I’m curious what criteria or standards people use when they label a wine as too young?
For me, personally, a wine is too young when it is strongly tannic to the point that it is difficult to drink. It is that simple.
But I know people who say certain bottles of Burgs, Bordeaux, and Barolo are too young at 10 and 20 years old, even though the fruit and tannins may have dissipated and the wine is easy drinking.
To your latter example, the poster is likely wanting more tertiary / developed flavors / aromas. The tannins have resolved and the wine is accessible, but not at the stage of development the drinker wants.
I don’t mind firm tannins, so that is seldom an issue for me. For me, wines are too young if they have excessive fermentation aromas (esters), oak that is not integrated, or very young reds where the color is not stable yet (which always tend to taste a bit incomplete).
Generally, never too young.
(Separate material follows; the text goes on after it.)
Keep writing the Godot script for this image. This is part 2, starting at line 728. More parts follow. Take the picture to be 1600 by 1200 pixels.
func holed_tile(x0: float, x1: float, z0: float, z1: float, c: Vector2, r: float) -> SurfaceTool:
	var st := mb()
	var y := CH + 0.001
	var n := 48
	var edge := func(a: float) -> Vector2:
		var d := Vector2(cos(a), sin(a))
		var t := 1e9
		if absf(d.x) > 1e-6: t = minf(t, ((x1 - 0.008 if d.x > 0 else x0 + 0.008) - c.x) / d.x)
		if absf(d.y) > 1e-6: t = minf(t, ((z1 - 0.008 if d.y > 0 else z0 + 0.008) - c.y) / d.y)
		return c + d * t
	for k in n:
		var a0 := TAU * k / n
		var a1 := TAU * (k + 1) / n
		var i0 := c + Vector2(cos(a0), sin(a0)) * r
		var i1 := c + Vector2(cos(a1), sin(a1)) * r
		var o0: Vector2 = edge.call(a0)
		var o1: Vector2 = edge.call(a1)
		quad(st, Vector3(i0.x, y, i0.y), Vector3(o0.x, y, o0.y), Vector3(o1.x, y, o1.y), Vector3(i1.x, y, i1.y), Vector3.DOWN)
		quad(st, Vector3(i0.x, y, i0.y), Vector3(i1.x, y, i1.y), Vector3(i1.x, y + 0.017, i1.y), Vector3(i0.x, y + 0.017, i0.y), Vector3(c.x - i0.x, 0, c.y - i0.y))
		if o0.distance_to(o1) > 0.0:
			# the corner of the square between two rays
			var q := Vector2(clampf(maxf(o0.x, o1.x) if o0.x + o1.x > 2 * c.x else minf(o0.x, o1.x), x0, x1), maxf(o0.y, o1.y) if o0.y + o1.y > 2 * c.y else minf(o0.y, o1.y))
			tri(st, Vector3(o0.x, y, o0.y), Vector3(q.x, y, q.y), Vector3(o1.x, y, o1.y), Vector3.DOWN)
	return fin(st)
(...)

If a winery deems their wine is ready to release, I will and have drank many on release. I like to taste the evolution of wine, so if I have multiple bottles, I will likely drink a bottle earlier than suggested “drinking windows”. Worst case, if a wine is too tannic/young, longer decanting or just pop the cork back in and taste it over the next day or two or more.
I’ll add another factor. When receiving wine shipments from any source, especially wineries, I never pop a bottle upon receipt. I always allow it to lay down at least a week, sometimes a year. I believe that giving a bottle or case of wine, that has bounced across country or oceans, a chance to rest and resolve is a good thing.
Even at the restaurant I typically don’t allow new arrivals out for at least a week, and they’ve only came 150-250 miles from a distribution wear house.
I agree with many of the things already said and consider them ways in which a wine may be too young (closed down aromatically, wall of tannins, oak sticking out, etc.).
But there is an important other aspect for me - I find a wine too young when it is not yet showing what makes it unique or special. Or when it’s not yet showing its personality. For instance, to me, young DRC is just really good pinot. It may very well be delicious, but it’s not La Tache (or whatever) yet.
Since I buy great wine mostly to experience their unique personalities, if it’s still obscured by fairly generic youthful elements, it’s too young, no matter how good it tastes.
I like drinking wine throughout its life cycle, so usually I’ll open wines on release, and earlier than many people. That said I usually get enough bottles to be able to do that. If I only have a single bottle of a wine I’ll try to drink it at a time when I know it will be ready.
Lots of good answers above. Unless I missed a post, I think for me the additional trait on when certain types of wines are too young, is when they are remarkably primary, or should I say, “grape-y”.
I might be repeating what’s been said but one indicator to me that a wine is too young to be considered ‘ready to drink’ is sensing direct, almost unmediated fruit and herb notes. Another is just not sensing much of anything. Often it’s a combination of the two. A too young wine can still be worth drinking for various reasons, not least of which is to try to assess what it might become. But it shouldn’t be evaluated as presenting in its fullness.
I think this is a good heuristic. Everyone will have their own personal preference for the ‘sweet spot’ of expression, but the same criteria could be used on the other end, as eventually older wines begin to converge and lose personality as well.